Exercise material:
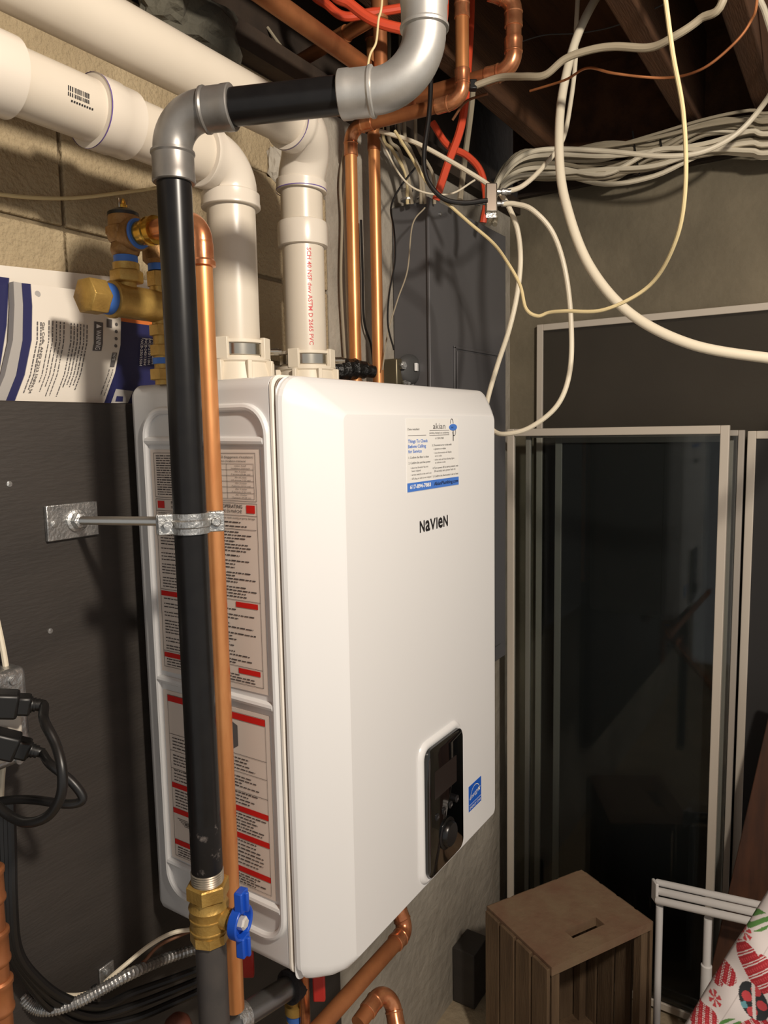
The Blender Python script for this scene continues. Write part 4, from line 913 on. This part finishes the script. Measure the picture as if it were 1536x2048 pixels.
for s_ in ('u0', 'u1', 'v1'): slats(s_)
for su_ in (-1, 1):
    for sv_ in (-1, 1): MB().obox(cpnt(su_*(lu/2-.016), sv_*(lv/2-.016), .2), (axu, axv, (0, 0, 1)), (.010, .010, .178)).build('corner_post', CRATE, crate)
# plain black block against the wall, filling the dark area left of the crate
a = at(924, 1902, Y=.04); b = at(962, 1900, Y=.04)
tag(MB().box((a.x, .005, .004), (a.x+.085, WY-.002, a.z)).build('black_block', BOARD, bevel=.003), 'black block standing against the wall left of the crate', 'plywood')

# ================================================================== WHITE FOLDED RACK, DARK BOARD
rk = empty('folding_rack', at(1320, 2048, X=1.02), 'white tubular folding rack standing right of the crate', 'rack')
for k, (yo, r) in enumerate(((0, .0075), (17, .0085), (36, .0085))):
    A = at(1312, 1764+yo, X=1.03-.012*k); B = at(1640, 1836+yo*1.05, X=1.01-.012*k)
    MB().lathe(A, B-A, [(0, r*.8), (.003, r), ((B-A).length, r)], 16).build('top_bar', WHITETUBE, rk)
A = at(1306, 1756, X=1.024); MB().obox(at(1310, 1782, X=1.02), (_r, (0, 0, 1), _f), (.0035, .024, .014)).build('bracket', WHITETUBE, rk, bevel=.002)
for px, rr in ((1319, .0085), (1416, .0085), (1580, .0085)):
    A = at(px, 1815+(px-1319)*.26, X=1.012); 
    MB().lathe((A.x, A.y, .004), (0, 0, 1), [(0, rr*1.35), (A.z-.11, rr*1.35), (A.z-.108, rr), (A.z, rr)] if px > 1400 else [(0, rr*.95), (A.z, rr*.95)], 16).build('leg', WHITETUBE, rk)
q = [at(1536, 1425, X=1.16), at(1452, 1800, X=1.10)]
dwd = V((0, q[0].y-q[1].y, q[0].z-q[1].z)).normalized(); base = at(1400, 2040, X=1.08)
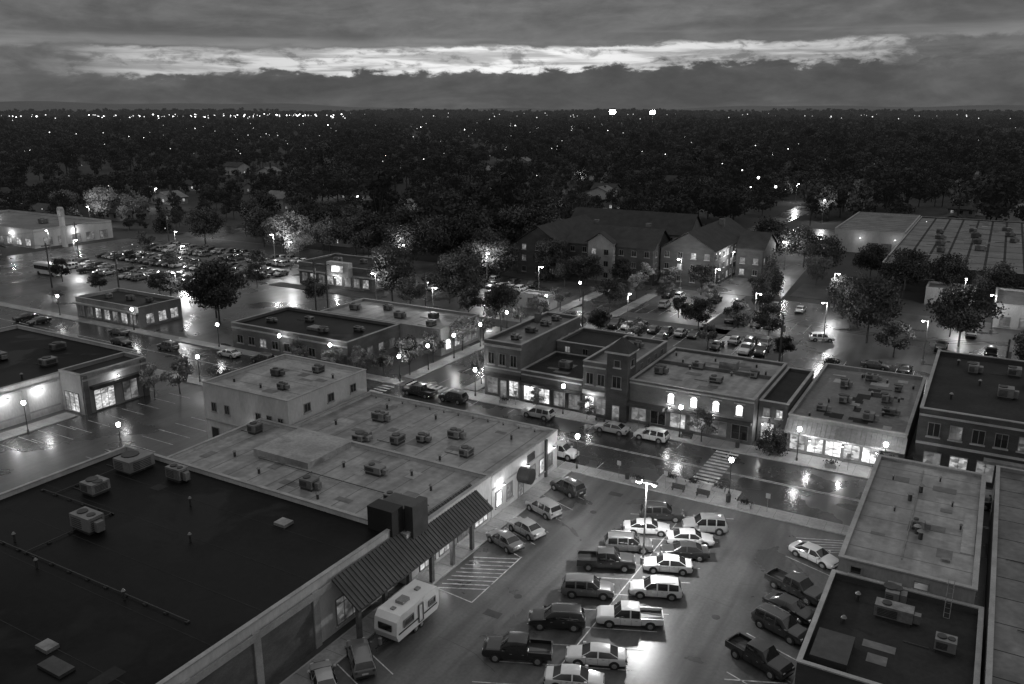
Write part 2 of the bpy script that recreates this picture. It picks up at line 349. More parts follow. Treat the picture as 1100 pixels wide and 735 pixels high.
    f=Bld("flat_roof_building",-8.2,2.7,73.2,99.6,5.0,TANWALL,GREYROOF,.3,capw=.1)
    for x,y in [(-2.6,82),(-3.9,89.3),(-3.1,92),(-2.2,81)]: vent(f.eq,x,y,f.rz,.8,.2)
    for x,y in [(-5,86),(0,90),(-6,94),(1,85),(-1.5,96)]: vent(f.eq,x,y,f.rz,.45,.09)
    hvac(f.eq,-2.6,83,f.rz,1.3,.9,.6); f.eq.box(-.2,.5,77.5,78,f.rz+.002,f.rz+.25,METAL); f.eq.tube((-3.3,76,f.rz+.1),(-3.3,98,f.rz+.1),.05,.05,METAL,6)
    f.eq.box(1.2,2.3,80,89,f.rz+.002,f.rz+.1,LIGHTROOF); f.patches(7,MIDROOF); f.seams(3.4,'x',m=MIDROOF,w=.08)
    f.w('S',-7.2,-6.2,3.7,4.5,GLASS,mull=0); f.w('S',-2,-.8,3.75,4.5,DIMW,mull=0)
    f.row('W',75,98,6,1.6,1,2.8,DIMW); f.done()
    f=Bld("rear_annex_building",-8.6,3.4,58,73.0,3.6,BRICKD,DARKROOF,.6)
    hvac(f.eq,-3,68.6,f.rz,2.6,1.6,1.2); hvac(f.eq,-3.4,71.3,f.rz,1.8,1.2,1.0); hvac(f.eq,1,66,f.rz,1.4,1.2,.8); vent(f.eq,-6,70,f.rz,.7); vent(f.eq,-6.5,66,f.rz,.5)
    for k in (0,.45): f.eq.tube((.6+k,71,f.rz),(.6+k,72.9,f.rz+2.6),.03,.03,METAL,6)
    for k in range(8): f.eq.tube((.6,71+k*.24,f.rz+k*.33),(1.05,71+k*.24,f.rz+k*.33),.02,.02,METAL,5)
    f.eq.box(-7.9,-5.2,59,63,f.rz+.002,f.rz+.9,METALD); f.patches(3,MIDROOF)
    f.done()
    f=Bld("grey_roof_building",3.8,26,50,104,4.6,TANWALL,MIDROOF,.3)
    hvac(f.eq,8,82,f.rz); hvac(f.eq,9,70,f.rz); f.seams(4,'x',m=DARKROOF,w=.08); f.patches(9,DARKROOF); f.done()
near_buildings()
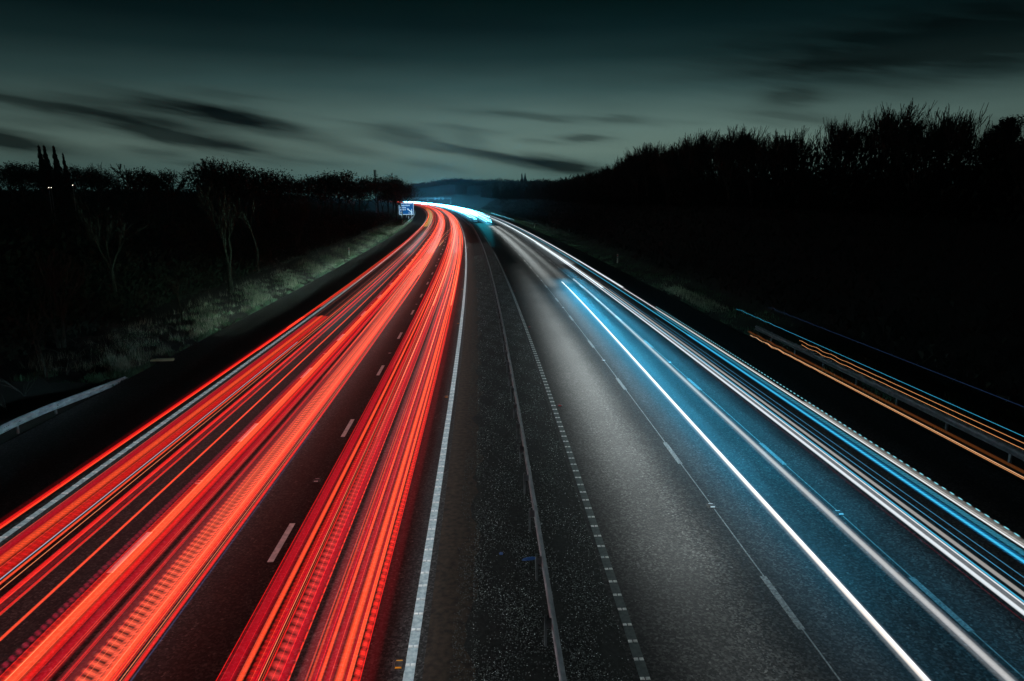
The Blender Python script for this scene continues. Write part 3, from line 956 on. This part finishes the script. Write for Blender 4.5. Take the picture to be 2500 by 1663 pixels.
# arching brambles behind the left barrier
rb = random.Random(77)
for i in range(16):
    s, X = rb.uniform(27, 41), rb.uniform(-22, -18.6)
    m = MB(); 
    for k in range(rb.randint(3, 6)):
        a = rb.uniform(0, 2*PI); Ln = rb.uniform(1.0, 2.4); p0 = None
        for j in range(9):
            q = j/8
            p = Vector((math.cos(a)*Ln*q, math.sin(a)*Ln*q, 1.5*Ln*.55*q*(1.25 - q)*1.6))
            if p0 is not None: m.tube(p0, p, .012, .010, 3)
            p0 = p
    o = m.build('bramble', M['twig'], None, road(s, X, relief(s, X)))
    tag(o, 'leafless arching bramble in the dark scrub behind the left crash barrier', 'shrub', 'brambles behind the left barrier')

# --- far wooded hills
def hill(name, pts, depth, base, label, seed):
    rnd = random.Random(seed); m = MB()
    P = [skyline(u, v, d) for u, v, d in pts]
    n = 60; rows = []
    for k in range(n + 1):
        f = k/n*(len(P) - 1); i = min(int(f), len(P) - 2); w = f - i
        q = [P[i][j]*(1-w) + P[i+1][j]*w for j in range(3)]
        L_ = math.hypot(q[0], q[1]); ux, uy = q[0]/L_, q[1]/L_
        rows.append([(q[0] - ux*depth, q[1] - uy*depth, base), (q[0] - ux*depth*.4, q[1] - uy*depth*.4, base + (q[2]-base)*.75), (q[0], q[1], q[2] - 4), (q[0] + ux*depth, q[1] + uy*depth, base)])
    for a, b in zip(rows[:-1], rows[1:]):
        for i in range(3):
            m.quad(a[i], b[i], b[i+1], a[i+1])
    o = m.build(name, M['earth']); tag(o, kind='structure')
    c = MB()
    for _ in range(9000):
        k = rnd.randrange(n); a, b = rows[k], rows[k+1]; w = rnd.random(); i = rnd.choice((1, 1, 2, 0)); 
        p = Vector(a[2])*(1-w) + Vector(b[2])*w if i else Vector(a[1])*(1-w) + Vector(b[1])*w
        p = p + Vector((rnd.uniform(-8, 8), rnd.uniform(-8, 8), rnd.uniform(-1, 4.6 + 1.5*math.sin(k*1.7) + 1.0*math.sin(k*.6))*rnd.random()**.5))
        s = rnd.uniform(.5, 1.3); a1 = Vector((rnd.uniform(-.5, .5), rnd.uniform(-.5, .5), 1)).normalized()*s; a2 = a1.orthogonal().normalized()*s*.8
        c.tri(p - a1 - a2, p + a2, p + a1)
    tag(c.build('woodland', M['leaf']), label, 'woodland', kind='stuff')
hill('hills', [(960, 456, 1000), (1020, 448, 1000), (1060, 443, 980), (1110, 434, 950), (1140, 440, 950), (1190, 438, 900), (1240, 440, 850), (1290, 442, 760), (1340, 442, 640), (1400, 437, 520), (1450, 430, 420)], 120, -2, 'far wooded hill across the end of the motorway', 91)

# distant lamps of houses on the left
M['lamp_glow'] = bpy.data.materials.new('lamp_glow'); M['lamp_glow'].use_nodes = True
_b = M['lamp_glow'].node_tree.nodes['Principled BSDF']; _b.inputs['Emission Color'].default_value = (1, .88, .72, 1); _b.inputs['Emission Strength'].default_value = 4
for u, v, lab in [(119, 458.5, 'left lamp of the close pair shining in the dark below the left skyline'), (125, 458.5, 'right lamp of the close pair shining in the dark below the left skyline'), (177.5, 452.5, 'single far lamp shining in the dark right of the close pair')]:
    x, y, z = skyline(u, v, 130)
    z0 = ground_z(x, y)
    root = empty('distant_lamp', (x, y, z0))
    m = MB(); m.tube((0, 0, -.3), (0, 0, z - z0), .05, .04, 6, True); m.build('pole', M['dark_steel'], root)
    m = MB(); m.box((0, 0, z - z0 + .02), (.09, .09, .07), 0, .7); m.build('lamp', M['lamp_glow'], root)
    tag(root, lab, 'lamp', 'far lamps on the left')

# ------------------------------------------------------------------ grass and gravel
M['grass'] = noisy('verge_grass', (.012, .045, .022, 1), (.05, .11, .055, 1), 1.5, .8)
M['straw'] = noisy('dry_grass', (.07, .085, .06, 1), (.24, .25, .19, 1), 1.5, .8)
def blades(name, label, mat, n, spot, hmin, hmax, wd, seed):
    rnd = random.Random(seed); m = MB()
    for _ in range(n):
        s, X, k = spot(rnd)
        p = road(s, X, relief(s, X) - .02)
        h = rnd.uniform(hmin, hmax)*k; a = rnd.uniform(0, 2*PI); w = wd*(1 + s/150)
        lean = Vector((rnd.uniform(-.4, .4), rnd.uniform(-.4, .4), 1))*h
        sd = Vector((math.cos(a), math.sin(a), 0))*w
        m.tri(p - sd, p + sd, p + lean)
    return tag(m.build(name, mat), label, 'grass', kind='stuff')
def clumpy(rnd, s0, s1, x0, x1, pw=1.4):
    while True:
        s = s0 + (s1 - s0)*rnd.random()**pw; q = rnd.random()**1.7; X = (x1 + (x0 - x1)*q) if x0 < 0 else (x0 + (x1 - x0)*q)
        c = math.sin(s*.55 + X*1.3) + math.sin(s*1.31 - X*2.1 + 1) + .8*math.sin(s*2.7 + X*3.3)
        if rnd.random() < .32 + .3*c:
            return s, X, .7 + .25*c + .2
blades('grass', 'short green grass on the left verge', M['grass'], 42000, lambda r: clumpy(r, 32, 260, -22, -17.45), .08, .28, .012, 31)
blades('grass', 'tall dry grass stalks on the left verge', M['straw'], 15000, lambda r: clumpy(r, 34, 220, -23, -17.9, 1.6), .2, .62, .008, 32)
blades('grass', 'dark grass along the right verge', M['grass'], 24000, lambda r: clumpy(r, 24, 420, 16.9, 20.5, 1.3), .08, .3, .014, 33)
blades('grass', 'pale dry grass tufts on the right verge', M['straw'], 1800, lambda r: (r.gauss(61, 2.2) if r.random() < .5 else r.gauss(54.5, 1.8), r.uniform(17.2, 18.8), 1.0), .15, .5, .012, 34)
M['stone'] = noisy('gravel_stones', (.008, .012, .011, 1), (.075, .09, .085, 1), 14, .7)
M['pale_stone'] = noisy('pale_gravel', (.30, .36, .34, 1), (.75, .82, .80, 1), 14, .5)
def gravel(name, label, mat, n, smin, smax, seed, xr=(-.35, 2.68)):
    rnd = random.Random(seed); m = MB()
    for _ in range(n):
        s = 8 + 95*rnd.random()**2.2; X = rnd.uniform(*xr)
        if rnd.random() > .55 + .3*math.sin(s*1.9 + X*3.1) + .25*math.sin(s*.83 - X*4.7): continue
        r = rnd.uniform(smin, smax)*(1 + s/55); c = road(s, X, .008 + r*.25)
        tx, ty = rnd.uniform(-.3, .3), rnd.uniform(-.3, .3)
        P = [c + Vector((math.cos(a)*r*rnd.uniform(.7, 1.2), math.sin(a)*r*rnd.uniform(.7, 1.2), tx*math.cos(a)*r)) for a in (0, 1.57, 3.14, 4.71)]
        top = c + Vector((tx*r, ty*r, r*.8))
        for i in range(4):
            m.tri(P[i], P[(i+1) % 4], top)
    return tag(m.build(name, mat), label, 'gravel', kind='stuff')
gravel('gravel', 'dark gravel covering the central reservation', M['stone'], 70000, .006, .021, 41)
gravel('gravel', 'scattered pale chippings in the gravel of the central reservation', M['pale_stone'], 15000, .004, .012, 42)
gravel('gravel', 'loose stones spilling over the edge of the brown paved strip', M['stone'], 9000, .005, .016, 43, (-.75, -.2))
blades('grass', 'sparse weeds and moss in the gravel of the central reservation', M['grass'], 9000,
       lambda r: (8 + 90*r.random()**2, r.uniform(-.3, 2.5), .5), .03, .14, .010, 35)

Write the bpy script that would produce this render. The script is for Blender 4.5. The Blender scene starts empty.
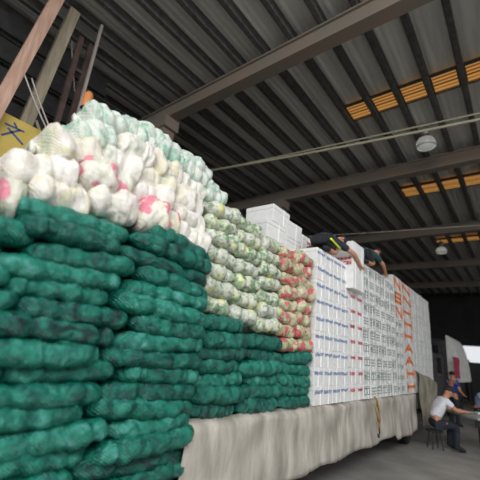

Work to be completed:
Read the entries and show each line that mentions "kind".

Complete output:
    o = m.build(name, M['earth']); tag(o, kind='structure')
    tag(c.build('woodland', M['leaf']), label, 'woodland', kind='stuff')
    return tag(m.build(name, mat), label, 'grass', kind='stuff')
    return tag(m.build(name, mat), label, 'gravel', kind='stuff')